>> Begin Dataset excerpt

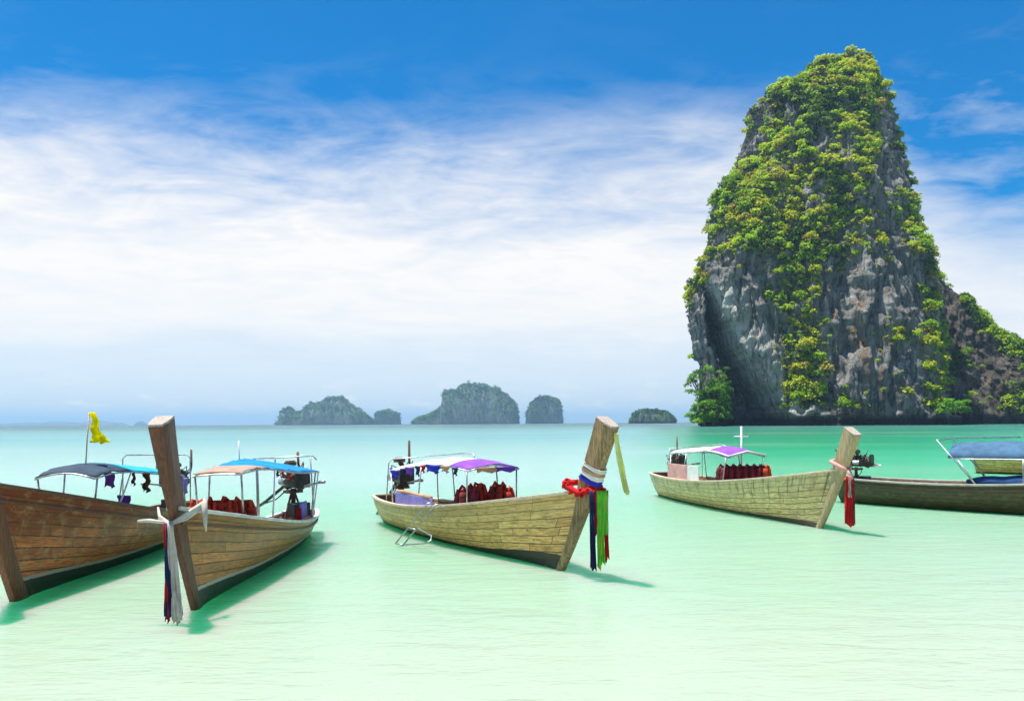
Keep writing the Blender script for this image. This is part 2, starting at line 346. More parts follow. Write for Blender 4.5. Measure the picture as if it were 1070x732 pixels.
M['leaf_far'] = leaf_mat('far_leaves', [(.005, .022, .012), (.012, .050, .020), (.028, .100, .030), (.075, .19, .045), (.13, .26, .055), (.17, .27, .06)])
M['leaf_bright'] = leaf_mat('bright_leaves', [(.03, .09, .006), (.08, .22, .008), (.15, .36, .01), (.23, .42, .02)])
M['bark'] = wood('tree_bark', (.09, .06, .04), (.18, .13, .09), .8)

def leaf_mesh(name, centers, radii, tints, per, size, mat, parent=None, loc=(0, 0, 0), flat=.75, updir=.55, tint_jit=.09):
    """many small leaf-clump faces spread through the volume of each clump"""
    centers = np.asarray(centers, float); per_ = per
    c = np.repeat(centers, per_, 0); r = np.repeat(np.asarray(radii, float), per_); N = len(c)
    d = RNG.normal(size=(N, 3)); d /= np.linalg.norm(d, axis=1, keepdims=True); d[:, 2] = np.where(d[:, 2] < -.35, -d[:, 2], d[:, 2])
    rad = r * (.45 + .55 * RNG.random(N) ** .5); lump = 1 + .25 * np.sin(d[:, 0] * 5 + c[:, 0]) * np.cos(d[:, 1] * 5 + c[:, 2])
    p = c + d * (rad * lump)[:, None] * np.array([1, 1, flat])
    nrm = d * .75 + RNG.normal(size=(N, 3)) * .45 + np.array([0, 0, updir]); nrm /= np.linalg.norm(nrm, axis=1, keepdims=True)
    t1 = np.cross(nrm, RNG.normal(size=(N, 3))); t1 /= np.linalg.norm(t1, axis=1, keepdims=True); t2 = np.cross(nrm, t1)
    s = size * (.6 + .8 * RNG.random(N)) * np.clip(r / np.mean(r), .8, 1.25)
    a = t1 * (s * .5)[:, None]; b = t2 * (s * .36)[:, None]; bend = nrm * (s * .12)[:, None]
    q = np.stack([p - a - bend, p - b + bend * .6, p + a - bend, p + b + bend * .6], 1).reshape(-1, 3) - np.array(loc)
    me = bpy.data.meshes.new(name); me.vertices.add(4 * N); me.vertices.foreach_set('co', q.ravel())
    me.loops.add(4 * N); me.loops.foreach_set('vertex_index', np.arange(4 * N)); me.polygons.add(N)
    me.polygons.foreach_set('loop_start', np.arange(N) * 4); me.polygons.foreach_set('loop_total', np.full(N, 4))
    at = me.attributes.new('tint', 'FLOAT', 'FACE'); tt = np.clip(np.repeat(np.asarray(tints, float), per_) + RNG.normal(size=N) * tint_jit, 0, 1)
    at.data.foreach_set('value', tt.astype(np.float32)); me.materials.append(mat); me.update(calc_edges=True); me.validate()
    o = bpy.data.objects.new(name, me); C.objects.link(o)
    if parent is not None: o.parent = parent
    o.location = loc if parent is None else (0, 0, 0)
    return o

def fb(x, y, z, oct=4): return mnoise.fractal(Vector((x, y, z)), 1.0, 2.0, oct)

def tower(rows, yc, lean, dratio, nth, nz, seed, amp=1.0, carve=None, nexp=2.5, base_px=441.0):
    """rows: (photo row, left column, right column) of the outline; gives points[z][theta] in world metres"""
    q = [(base_px - r[0]) / F for r in rows]; zq = [a * yc / (1 - a * lean) for a in q]; kk = [(yc + lean * max(z, 0)) / F for z in zq]
    zs = np.array(zq)[::-1]; xl = np.array([(r[1] - 535) * k for r, k in zip(rows, kk)])[::-1]; xr = np.array([(r[2] - 535) * k for r, k in zip(rows, kk)])[::-1]
    ztop = zs[-1]; P = []
    for i in range(nz + 1):
        z = -3 + (ztop + 3) * i / nz; a = np.interp(z, zs, xl); b = np.interp(z, zs, xr); cx, hw = (a + b) / 2, (b - a) / 2; hd = max(hw * dratio, 6 if i < nz else 2)
        cy = yc + lean * max(z, 0); row = []
        for j in range(nth):
            th = 2 * math.pi * j / nth; ct, st = math.cos(th), math.sin(th)
            ux = math.copysign(abs(ct) ** (2 / nexp), ct); uy = math.copysign(abs(st) ** (2 / nexp), st)
            x, y = cx + hw * ux, cy + hd * uy; nl = Vector((ct, st, 0))
            s = seed * 31.7
            rid = lambda f_, fz, o_, n_: 1 - 2 * abs(fb(x * f_ + s, y * f_ + o_, z * fz + o_, n_))
            d = fb(x * .014 + s, y * .014, z * .010, 3) * 8.0                        # buttresses
            d += rid(.035, .006, 3, 3) * 6.0 + rid(.10, .013, 7, 3) * 4.6 + rid(.26, .035, 1, 3) * 2.0 - 6   # sharp vertical flutes
            rg = 1 - abs(fb(x * .07 + s, y * .07, z * .012 + 4, 3)) * 2; d -= max(0, rg - .6) * 10.0          # gullies
            d += fb(x * .2 + s, y * .2, z * .11, 4) * 1.5 + fb(x * .03, y * .03 + s, z * .07, 3) * 2.4        # ledges
            d *= amp * min(1.0, hw / 25)
            if z < 7: d -= 5.0 * math.sin(math.pi * min(1, max(0, (7 - z) / 7)) / 2)  # tidal notch
            x += nl.x * d; y += nl.y * d
            if carve: x, y, z2 = carve(x, y, z, th); row.append((x, y, z2))
            else: row.append((x, y, z + fb(x * .05 + s, y * .05, 3.3, 3) * 2.0 * min(1, max(z, 0) / 20)))
        P.append(row)
    return np.array(P)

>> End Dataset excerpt

All of the data above should be transcribed verbatim, with pictures omitted.

Keep writing the Blender script for this image. This is part 2, starting at line 346. More parts follow. Write for Blender 4.5. Measure the picture as if it were 1070x732 pixels.
M['leaf_far'] = leaf_mat('far_leaves', [(.005, .022, .012), (.012, .050, .020), (.028, .100, .030), (.075, .19, .045), (.13, .26, .055), (.17, .27, .06)])
M['leaf_bright'] = leaf_mat('bright_leaves', [(.03, .09, .006), (.08, .22, .008), (.15, .36, .01), (.23, .42, .02)])
M['bark'] = wood('tree_bark', (.09, .06, .04), (.18, .13, .09), .8)

def leaf_mesh(name, centers, radii, tints, per, size, mat, parent=None, loc=(0, 0, 0), flat=.75, updir=.55, tint_jit=.09):
    """many small leaf-clump faces spread through the volume of each clump"""
    centers = np.asarray(centers, float); per_ = per
    c = np.repeat(centers, per_, 0); r = np.repeat(np.asarray(radii, float), per_); N = len(c)
    d = RNG.normal(size=(N, 3)); d /= np.linalg.norm(d, axis=1, keepdims=True); d[:, 2] = np.where(d[:, 2] < -.35, -d[:, 2], d[:, 2])
    rad = r * (.45 + .55 * RNG.random(N) ** .5); lump = 1 + .25 * np.sin(d[:, 0] * 5 + c[:, 0]) * np.cos(d[:, 1] * 5 + c[:, 2])
    p = c + d * (rad * lump)[:, None] * np.array([1, 1, flat])
    nrm = d * .75 + RNG.normal(size=(N, 3)) * .45 + np.array([0, 0, updir]); nrm /= np.linalg.norm(nrm, axis=1, keepdims=True)
    t1 = np.cross(nrm, RNG.normal(size=(N, 3))); t1 /= np.linalg.norm(t1, axis=1, keepdims=True); t2 = np.cross(nrm, t1)
    s = size * (.6 + .8 * RNG.random(N)) * np.clip(r / np.mean(r), .8, 1.25)
    a = t1 * (s * .5)[:, None]; b = t2 * (s * .36)[:, None]; bend = nrm * (s * .12)[:, None]
    q = np.stack([p - a - bend, p - b + bend * .6, p + a - bend, p + b + bend * .6], 1).reshape(-1, 3) - np.array(loc)
    me = bpy.data.meshes.new(name); me.vertices.add(4 * N); me.vertices.foreach_set('co', q.ravel())
    me.loops.add(4 * N); me.loops.foreach_set('vertex_index', np.arange(4 * N)); me.polygons.add(N)
    me.polygons.foreach_set('loop_start', np.arange(N) * 4); me.polygons.foreach_set('loop_total', np.full(N, 4))
    at = me.attributes.new('tint', 'FLOAT', 'FACE'); tt = np.clip(np.repeat(np.asarray(tints, float), per_) + RNG.normal(size=N) * tint_jit, 0, 1)
    at.data.foreach_set('value', tt.astype(np.float32)); me.materials.append(mat); me.update(calc_edges=True); me.validate()
    o = bpy.data.objects.new(name, me); C.objects.link(o)
    if parent is not None: o.parent = parent
    o.location = loc if parent is None else (0, 0, 0)
    return o

def fb(x, y, z, oct=4): return mnoise.fractal(Vector((x, y, z)), 1.0, 2.0, oct)

def tower(rows, yc, lean, dratio, nth, nz, seed, amp=1.0, carve=None, nexp=2.5, base_px=441.0):
    """rows: (photo row, left column, right column) of the outline; gives points[z][theta] in world metres"""
    q = [(base_px - r[0]) / F for r in rows]; zq = [a * yc / (1 - a * lean) for a in q]; kk = [(yc + lean * max(z, 0)) / F for z in zq]
    zs = np.array(zq)[::-1]; xl = np.array([(r[1] - 535) * k for r, k in zip(rows, kk)])[::-1]; xr = np.array([(r[2] - 535) * k for r, k in zip(rows, kk)])[::-1]
    ztop = zs[-1]; P = []
    for i in range(nz + 1):
        z = -3 + (ztop + 3) * i / nz; a = np.interp(z, zs, xl); b = np.interp(z, zs, xr); cx, hw = (a + b) / 2, (b - a) / 2; hd = max(hw * dratio, 6 if i < nz else 2)
        cy = yc + lean * max(z, 0); row = []
        for j in range(nth):
            th = 2 * math.pi * j / nth; ct, st = math.cos(th), math.sin(th)
            ux = math.copysign(abs(ct) ** (2 / nexp), ct); uy = math.copysign(abs(st) ** (2 / nexp), st)
            x, y = cx + hw * ux, cy + hd * uy; nl = Vector((ct, st, 0))
            s = seed * 31.7
            rid = lambda f_, fz, o_, n_: 1 - 2 * abs(fb(x * f_ + s, y * f_ + o_, z * fz + o_, n_))
            d = fb(x * .014 + s, y * .014, z * .010, 3) * 8.0                        # buttresses
            d += rid(.035, .006, 3, 3) * 6.0 + rid(.10, .013, 7, 3) * 4.6 + rid(.26, .035, 1, 3) * 2.0 - 6   # sharp vertical flutes
            rg = 1 - abs(fb(x * .07 + s, y * .07, z * .012 + 4, 3)) * 2; d -= max(0, rg - .6) * 10.0          # gullies
            d += fb(x * .2 + s, y * .2, z * .11, 4) * 1.5 + fb(x * .03, y * .03 + s, z * .07, 3) * 2.4        # ledges
            d *= amp * min(1.0, hw / 25)
            if z < 7: d -= 5.0 * math.sin(math.pi * min(1, max(0, (7 - z) / 7)) / 2)  # tidal notch
            x += nl.x * d; y += nl.y * d
            if carve: x, y, z2 = carve(x, y, z, th); row.append((x, y, z2))
            else: row.append((x, y, z + fb(x * .05 + s, y * .05, 3.3, 3) * 2.0 * min(1, max(z, 0) / 20)))
        P.append(row)
    return np.array(P)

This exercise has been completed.